• [What the task requires]: The listing beneath should be written out in full, exactly as shown.

• [Given data]:
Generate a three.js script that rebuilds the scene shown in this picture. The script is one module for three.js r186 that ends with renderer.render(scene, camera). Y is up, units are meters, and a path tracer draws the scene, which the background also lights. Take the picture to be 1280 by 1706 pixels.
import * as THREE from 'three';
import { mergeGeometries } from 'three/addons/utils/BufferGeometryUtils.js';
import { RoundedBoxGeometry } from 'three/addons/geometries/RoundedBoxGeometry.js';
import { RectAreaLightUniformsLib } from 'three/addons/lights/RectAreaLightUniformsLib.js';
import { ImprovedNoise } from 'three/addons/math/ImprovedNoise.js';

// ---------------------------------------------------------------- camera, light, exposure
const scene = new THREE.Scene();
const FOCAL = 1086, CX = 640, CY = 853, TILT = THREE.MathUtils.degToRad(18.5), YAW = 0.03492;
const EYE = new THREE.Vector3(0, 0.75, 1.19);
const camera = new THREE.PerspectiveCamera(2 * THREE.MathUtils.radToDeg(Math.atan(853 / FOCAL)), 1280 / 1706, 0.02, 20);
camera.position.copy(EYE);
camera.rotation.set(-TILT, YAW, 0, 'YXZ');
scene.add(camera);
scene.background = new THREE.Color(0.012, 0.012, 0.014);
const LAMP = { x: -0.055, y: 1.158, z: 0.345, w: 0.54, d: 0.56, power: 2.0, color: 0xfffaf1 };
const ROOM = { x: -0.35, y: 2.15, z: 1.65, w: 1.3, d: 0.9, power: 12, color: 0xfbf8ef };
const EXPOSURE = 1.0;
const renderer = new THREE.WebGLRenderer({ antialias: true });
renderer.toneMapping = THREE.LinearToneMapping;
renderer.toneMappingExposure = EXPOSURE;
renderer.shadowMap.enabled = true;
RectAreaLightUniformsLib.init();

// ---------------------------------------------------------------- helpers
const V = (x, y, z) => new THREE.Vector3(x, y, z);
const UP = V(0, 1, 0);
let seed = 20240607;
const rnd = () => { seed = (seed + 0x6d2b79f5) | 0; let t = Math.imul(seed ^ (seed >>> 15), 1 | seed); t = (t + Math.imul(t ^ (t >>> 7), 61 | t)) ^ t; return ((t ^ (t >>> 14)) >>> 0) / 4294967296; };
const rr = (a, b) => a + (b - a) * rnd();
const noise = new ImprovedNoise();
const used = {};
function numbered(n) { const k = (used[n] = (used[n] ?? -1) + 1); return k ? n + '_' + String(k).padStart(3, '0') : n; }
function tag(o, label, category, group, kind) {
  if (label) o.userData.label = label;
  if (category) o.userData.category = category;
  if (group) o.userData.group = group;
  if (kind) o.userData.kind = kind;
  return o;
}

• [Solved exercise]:
Generate a three.js script that rebuilds the scene shown in this picture. The script is one module for three.js r186 that ends with renderer.render(scene, camera). Y is up, units are meters, and a path tracer draws the scene, which the background also lights. Take the picture to be 1280 by 1706 pixels.
import * as THREE from 'three';
import { mergeGeometries } from 'three/addons/utils/BufferGeometryUtils.js';
import { RoundedBoxGeometry } from 'three/addons/geometries/RoundedBoxGeometry.js';
import { RectAreaLightUniformsLib } from 'three/addons/lights/RectAreaLightUniformsLib.js';
import { ImprovedNoise } from 'three/addons/math/ImprovedNoise.js';

// ---------------------------------------------------------------- camera, light, exposure
const scene = new THREE.Scene();
const FOCAL = 1086, CX = 640, CY = 853, TILT = THREE.MathUtils.degToRad(18.5), YAW = 0.03492;
const EYE = new THREE.Vector3(0, 0.75, 1.19);
const camera = new THREE.PerspectiveCamera(2 * THREE.MathUtils.radToDeg(Math.atan(853 / FOCAL)), 1280 / 1706, 0.02, 20);
camera.position.copy(EYE);
camera.rotation.set(-TILT, YAW, 0, 'YXZ');
scene.add(camera);
scene.background = new THREE.Color(0.012, 0.012, 0.014);
const LAMP = { x: -0.055, y: 1.158, z: 0.345, w: 0.54, d: 0.56, power: 2.0, color: 0xfffaf1 };
const ROOM = { x: -0.35, y: 2.15, z: 1.65, w: 1.3, d: 0.9, power: 12, color: 0xfbf8ef };
const EXPOSURE = 1.0;
const renderer = new THREE.WebGLRenderer({ antialias: true });
renderer.toneMapping = THREE.LinearToneMapping;
renderer.toneMappingExposure = EXPOSURE;
renderer.shadowMap.enabled = true;
RectAreaLightUniformsLib.init();

// ---------------------------------------------------------------- helpers
const V = (x, y, z) => new THREE.Vector3(x, y, z);
const UP = V(0, 1, 0);
let seed = 20240607;
const rnd = () => { seed = (seed + 0x6d2b79f5) | 0; let t = Math.imul(seed ^ (seed >>> 15), 1 | seed); t = (t + Math.imul(t ^ (t >>> 7), 61 | t)) ^ t; return ((t ^ (t >>> 14)) >>> 0) / 4294967296; };
const rr = (a, b) => a + (b - a) * rnd();
const noise = new ImprovedNoise();
const used = {};
function numbered(n) { const k = (used[n] = (used[n] ?? -1) + 1); return k ? n + '_' + String(k).padStart(3, '0') : n; }
function tag(o, label, category, group, kind) {
  if (label) o.userData.label = label;
  if (category) o.userData.category = category;
  if (group) o.userData.group = group;
  if (kind) o.userData.kind = kind;
  return o;
}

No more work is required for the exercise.